Loews to offload cigarette division

Loews Corp said on Monday that it planned to spin off its Lorillard Inc cigarette unit, whose brands include Newport, Kent and Maverick.
The spinoff would be accomplished by swapping shares of Loews' Carolina Group, which tracks the performance of the company's cigarette assets, for new common shares in a separate Lorillard entity.
Loews, whose businesses include financial, energy, hotel and watch-making companies, is a New York-based conglomerate run by the Tisch family.
"Over the past several years, the tobacco business has not been a primary focus for Loews," Chief Executive James Tisch said. He added that the deal would improve the company's risk profile.
The deal calls for the exchange of one Lorillard common share for each Carolina Group share.
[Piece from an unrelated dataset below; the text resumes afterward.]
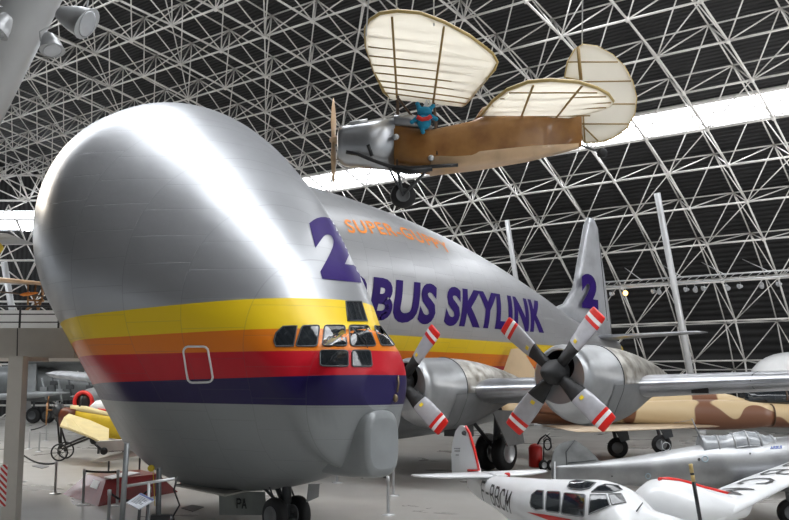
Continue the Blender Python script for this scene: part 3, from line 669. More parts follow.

Carolina shareholders would hold about 62 percent of Lorillard.
The remaining 38 percent of Lorillard stock could be exchanged for shares of Loew's common stock if the company believes market conditions are acceptable.
Loews expects to complete the Lorillard spinoff in mid-2008, and the cigarette company's stock would trade on the New York Stock Exchange.
"We have no plans to dispose or distribute any other subsidiaries that we own," Tisch said.
Lorillard generated a record $233.6 million in earnings during the third quarter.
Martin Orlowsky will remain chairman, president and CEO of Lorillard, Loews said.
On the call, Orlowsky said Lorillard would adopt a dividend payout ratio more in line with its US peers. He also said he was still in the process of formulating the soon-to-be independent company's financial strategy.